> **Objective**: Return the listing below unchanged, minus its pictures.

========

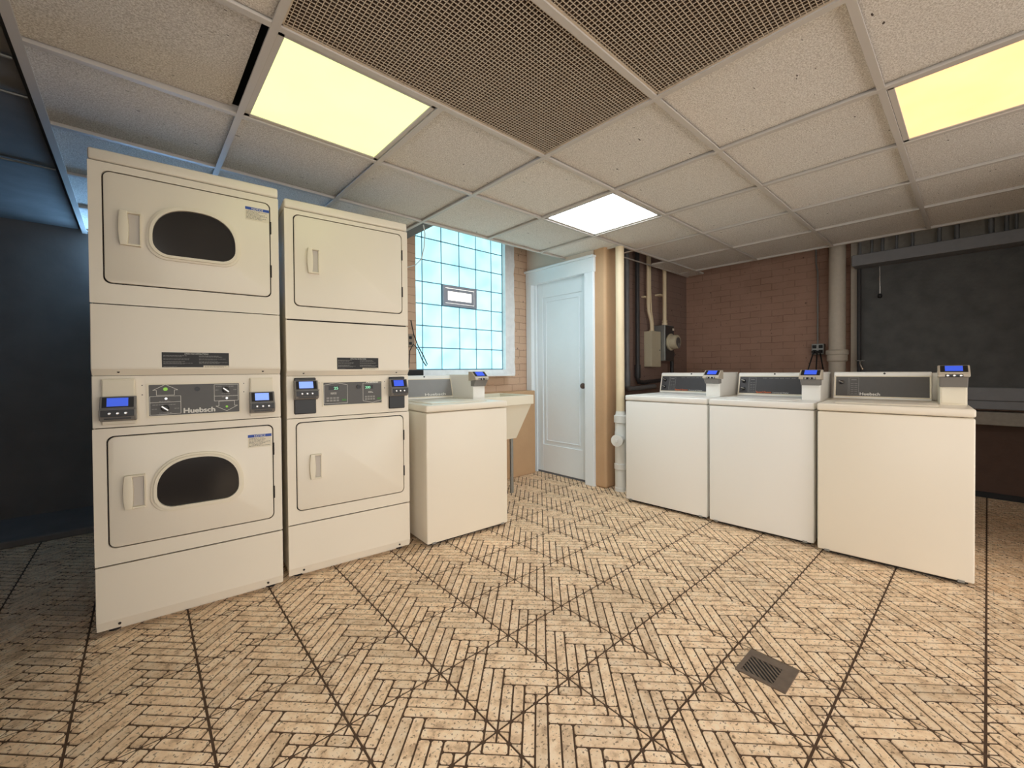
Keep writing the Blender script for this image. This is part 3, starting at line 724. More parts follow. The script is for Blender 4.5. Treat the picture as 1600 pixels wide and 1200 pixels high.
    if windows:
        la, lb = a+.010, a+.010+dx*0.31
        arrow(a+dx*0.185, c+dz*0.80, 1)
        poly([(la, c+dz*0.08), (lb, c+dz*0.10), (lb, c+dz*0.62), (la, c+dz*0.62)]); line(la, c+dz*0.44, lb, c+dz*0.45)
        knob(a+dx*0.18, c+dz*0.27); MB().lathe([(0.006, 0), (0.005, 0.006)], (a+dx*0.19, yi, c+dz*0.55), (0, -1, 0), 14).build('start_button', M_CHROME, fp)
        ra, rb = b_-.010-dx*0.27, b_-.009
        poly([(ra, c+dz*0.42), (rb, c+dz*0.42), (rb, c+dz*0.93), (ra, c+dz*0.93)]); line(ra, c+dz*0.57, rb, c+dz*0.57)
        knob(ra+dx*0.13, c+dz*0.76); MB().lathe([(0.006, 0), (0.005, 0.006)], (ra+dx*0.14, yi, c+dz*0.50), (0, -1, 0), 14).build('start_button', M_CHROME, fp)
        arrow(ra+dx*0.14, c+dz*0.26, -1)
        MB().lathe([(0.010, 0), (0.010, 0.008), (0.007, 0.008), (0.007, 0.006)], (a+dx*0.515, yi, d_-dz*0.19), (0, -1, 0), 18).build('lock', M_BLACK, fp)
        text('Huebsch', 0.030, a+dx*0.37, c+dz*0.10, yi, M_INK, fp, name='brand_lettering', width=dx*0.335, bold=0.045)
        sp = MB()
        for (x_, z_, l_) in ((la+.008, .37, .045), (la+.062, .37, .025), (la+.006, .25, .018), (lb-.022, .25, .016), (la+.03, .13, .045), (la+.03, .47, .04),
                             (ra+.006, .87, .022), (ra+.055, .87, .02), (ra+.004, .76, .012), (rb-.018, .76, .012), (ra+.028, .64, .035), (ra+.028, .54, .03)):
            text_lines(sp, x_, x_+l_, c+dz*z_-.003, c+dz*z_+.003, yi+.0004, 1, rn, 1.3, 0.5)
        sp.build('small_print', M_GREYINK, fp)
    else:
        for side, (ua, ub) in enumerate(((0.03, 0.40), (0.66, 0.985))):
            xa, xb = a+dx*ua, a+dx*ub
            if side == 0: poly([(xa, c+dz*.12), (xb, c+dz*.12), (xb, c+dz*.86), ((xa+xb)/2, c+dz*.94), (xa, c+dz*.86)])
            else: poly([(xa, c+dz*.17), ((xa+xb)/2, c+dz*.09), (xb, c+dz*.17), (xb, c+dz*.90), (xa, c+dz*.90)])
            ws = 0.26*dx*(ub-ua)/0.37
            wx0 = xa+(0.20 if side == 0 else 0.10)*(xb-xa)
            disp = MB().box(wx0, wx0+.44*(xb-xa), yi-.0004, yi+.0004, c+dz*.66, c+dz*.82).build('display', M_BLACK, fp)
            text('25' if side == 0 else '200', 0.020, wx0+(0.22 if side == 0 else 0.02)*(xb-xa), c+dz*.675, yi-.0008, M_DIGIT, fp, name='digits', width=(0.18 if side == 0 else 0.27)*(xb-xa), bold=0.02)
            bt = MB()
            for r_ in range(2):
                for i in range(4 if side == 0 else 4):
                    bx_ = xa+(0.10+0.14*i)*(xb-xa); bz = c+dz*(.20+.10*r_)
                    bt.box(bx_, bx_+.11*(xb-xa), yi-.001, yi, bz, bz+dz*.07, 0.0004, 1)
            bt.build('touch_buttons', M_GREYINK, fp)
            g_ = MB(); g_.box(xb-.24*(xb-xa), xb-.05*(xb-xa), yi-.001, yi, c+dz*.21, c+dz*.28); g_.build('start_button', mat('green_button', srgb(70, 130, 60), 0.5), fp)
            sp = MB(); text_lines(sp, xa+.28*(xb-xa), xa+.55*(xb-xa), c+dz*.48, c+dz*.56, yi+.0004, 2, rn, 1, .5); sp.build('small_print', M_INK, fp)
        MB().lathe([(0.011, 0), (0.011, 0.008), (0.007, 0.008), (0.007, 0.006)], (a+dx*0.585, yi, c+dz*0.76), (0, -1, 0), 18).build('lock', M_BLACK, fp)
        text('Huebsch', 0.019, a+dx*0.72, c+dz*.90, yi-.0006, M_INK, fp, name='brand_lettering', width=dx*0.20, bold=0.045)
    ink.build('fascia_lines', M_INK, fp)
    for xx in (a-.014, b_+.014):
        for zz in (c+dz*.95, c+dz*.68): MB().cyl((xx, y0+.0005, zz), (xx, y0-.001, zz), 0.0022, seg=8).build('rivet', M_DARKGAP, cpn)
    if windows:
        make_dryer_reader(t, X(0.030), X(0.132), Z(1.048), Z(0.862), 'flap', M_SCREEN)
        make_dryer_reader(t, X(0.537), X(0.632), Z(1.043), Z(0.862), 'flap', M_SCREENL)
    else:
        make_dryer_reader(t, X(0.034), X(0.140), Z(1.052), Z(0.862), 'black', M_SCREENL)
        make_dryer_reader(t, X(0.541), X(0.640), Z(1.050), Z(0.862), 'black', M_SCREEN)
    tz = Z(0.283)
    tp = MB(); tp.prism([(0.0, tz), (0.0145, tz), (0.0145, 0.022), (0.010, 0.022), (-0.001, 0.060)], 0, w_, 'x', 0.002, 1)
    toe = tp.build('toe_panel', M_CREAM, t)
    for xx in (0.07, w_-.065): MB().cyl((xx, 0.008, 0.040), (xx, 0.000, 0.041), 0.005, seg=10).build('screw', M_DARKGAP, toe)
    for (xx, yy) in ((0.05, 0.06), (w_-.05, 0.06), (0.05, dp-.06), (w_-.05, dp-.06)):
        MB().lathe([(0.022, 0), (0.022, 0.012), (0.010, 0.014), (0.010, 0.034)], (xx, yy, 0), seg=14).build('foot', M_RUBBER, t)
    return t
import math as m_
ang1 = math.atan2(2.309-2.364, .537+.129); ang2 = math.atan2(2.285-2.345, 1.222-.572)
make_dryer('tall stacked dryer with two arched dark door windows', (-.129, 2.364, 0), ang1, 0.668, 1.975, True, None)
make_dryer('tall stacked dryer with plain windowless doors', (.572, 2.345, 0), ang2, 0.653, 1.953, False, None)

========

> **Full response**:
Keep writing the Blender script for this image. This is part 3, starting at line 724. More parts follow. The script is for Blender 4.5. Treat the picture as 1600 pixels wide and 1200 pixels high.
    if windows:
        la, lb = a+.010, a+.010+dx*0.31
        arrow(a+dx*0.185, c+dz*0.80, 1)
        poly([(la, c+dz*0.08), (lb, c+dz*0.10), (lb, c+dz*0.62), (la, c+dz*0.62)]); line(la, c+dz*0.44, lb, c+dz*0.45)
        knob(a+dx*0.18, c+dz*0.27); MB().lathe([(0.006, 0), (0.005, 0.006)], (a+dx*0.19, yi, c+dz*0.55), (0, -1, 0), 14).build('start_button', M_CHROME, fp)
        ra, rb = b_-.010-dx*0.27, b_-.009
        poly([(ra, c+dz*0.42), (rb, c+dz*0.42), (rb, c+dz*0.93), (ra, c+dz*0.93)]); line(ra, c+dz*0.57, rb, c+dz*0.57)
        knob(ra+dx*0.13, c+dz*0.76); MB().lathe([(0.006, 0), (0.005, 0.006)], (ra+dx*0.14, yi, c+dz*0.50), (0, -1, 0), 14).build('start_button', M_CHROME, fp)
        arrow(ra+dx*0.14, c+dz*0.26, -1)
        MB().lathe([(0.010, 0), (0.010, 0.008), (0.007, 0.008), (0.007, 0.006)], (a+dx*0.515, yi, d_-dz*0.19), (0, -1, 0), 18).build('lock', M_BLACK, fp)
        text('Huebsch', 0.030, a+dx*0.37, c+dz*0.10, yi, M_INK, fp, name='brand_lettering', width=dx*0.335, bold=0.045)
        sp = MB()
        for (x_, z_, l_) in ((la+.008, .37, .045), (la+.062, .37, .025), (la+.006, .25, .018), (lb-.022, .25, .016), (la+.03, .13, .045), (la+.03, .47, .04),
                             (ra+.006, .87, .022), (ra+.055, .87, .02), (ra+.004, .76, .012), (rb-.018, .76, .012), (ra+.028, .64, .035), (ra+.028, .54, .03)):
            text_lines(sp, x_, x_+l_, c+dz*z_-.003, c+dz*z_+.003, yi+.0004, 1, rn, 1.3, 0.5)
        sp.build('small_print', M_GREYINK, fp)
    else:
        for side, (ua, ub) in enumerate(((0.03, 0.40), (0.66, 0.985))):
            xa, xb = a+dx*ua, a+dx*ub
            if side == 0: poly([(xa, c+dz*.12), (xb, c+dz*.12), (xb, c+dz*.86), ((xa+xb)/2, c+dz*.94), (xa, c+dz*.86)])
            else: poly([(xa, c+dz*.17), ((xa+xb)/2, c+dz*.09), (xb, c+dz*.17), (xb, c+dz*.90), (xa, c+dz*.90)])
            ws = 0.26*dx*(ub-ua)/0.37
            wx0 = xa+(0.20 if side == 0 else 0.10)*(xb-xa)
            disp = MB().box(wx0, wx0+.44*(xb-xa), yi-.0004, yi+.0004, c+dz*.66, c+dz*.82).build('display', M_BLACK, fp)
            text('25' if side == 0 else '200', 0.020, wx0+(0.22 if side == 0 else 0.02)*(xb-xa), c+dz*.675, yi-.0008, M_DIGIT, fp, name='digits', width=(0.18 if side == 0 else 0.27)*(xb-xa), bold=0.02)
            bt = MB()
            for r_ in range(2):
                for i in range(4 if side == 0 else 4):
                    bx_ = xa+(0.10+0.14*i)*(xb-xa); bz = c+dz*(.20+.10*r_)
                    bt.box(bx_, bx_+.11*(xb-xa), yi-.001, yi, bz, bz+dz*.07, 0.0004, 1)
            bt.build('touch_buttons', M_GREYINK, fp)
            g_ = MB(); g_.box(xb-.24*(xb-xa), xb-.05*(xb-xa), yi-.001, yi, c+dz*.21, c+dz*.28); g_.build('start_button', mat('green_button', srgb(70, 130, 60), 0.5), fp)
            sp = MB(); text_lines(sp, xa+.28*(xb-xa), xa+.55*(xb-xa), c+dz*.48, c+dz*.56, yi+.0004, 2, rn, 1, .5); sp.build('small_print', M_INK, fp)
        MB().lathe([(0.011, 0), (0.011, 0.008), (0.007, 0.008), (0.007, 0.006)], (a+dx*0.585, yi, c+dz*0.76), (0, -1, 0), 18).build('lock', M_BLACK, fp)
        text('Huebsch', 0.019, a+dx*0.72, c+dz*.90, yi-.0006, M_INK, fp, name='brand_lettering', width=dx*0.20, bold=0.045)
    ink.build('fascia_lines', M_INK, fp)
    for xx in (a-.014, b_+.014):
        for zz in (c+dz*.95, c+dz*.68): MB().cyl((xx, y0+.0005, zz), (xx, y0-.001, zz), 0.0022, seg=8).build('rivet', M_DARKGAP, cpn)
    if windows:
        make_dryer_reader(t, X(0.030), X(0.132), Z(1.048), Z(0.862), 'flap', M_SCREEN)
        make_dryer_reader(t, X(0.537), X(0.632), Z(1.043), Z(0.862), 'flap', M_SCREENL)
    else:
        make_dryer_reader(t, X(0.034), X(0.140), Z(1.052), Z(0.862), 'black', M_SCREENL)
        make_dryer_reader(t, X(0.541), X(0.640), Z(1.050), Z(0.862), 'black', M_SCREEN)
    tz = Z(0.283)
    tp = MB(); tp.prism([(0.0, tz), (0.0145, tz), (0.0145, 0.022), (0.010, 0.022), (-0.001, 0.060)], 0, w_, 'x', 0.002, 1)
    toe = tp.build('toe_panel', M_CREAM, t)
    for xx in (0.07, w_-.065): MB().cyl((xx, 0.008, 0.040), (xx, 0.000, 0.041), 0.005, seg=10).build('screw', M_DARKGAP, toe)
    for (xx, yy) in ((0.05, 0.06), (w_-.05, 0.06), (0.05, dp-.06), (w_-.05, dp-.06)):
        MB().lathe([(0.022, 0), (0.022, 0.012), (0.010, 0.014), (0.010, 0.034)], (xx, yy, 0), seg=14).build('foot', M_RUBBER, t)
    return t
import math as m_
ang1 = math.atan2(2.309-2.364, .537+.129); ang2 = math.atan2(2.285-2.345, 1.222-.572)
make_dryer('tall stacked dryer with two arched dark door windows', (-.129, 2.364, 0), ang1, 0.668, 1.975, True, None)
make_dryer('tall stacked dryer with plain windowless doors', (.572, 2.345, 0), ang2, 0.653, 1.953, False, None)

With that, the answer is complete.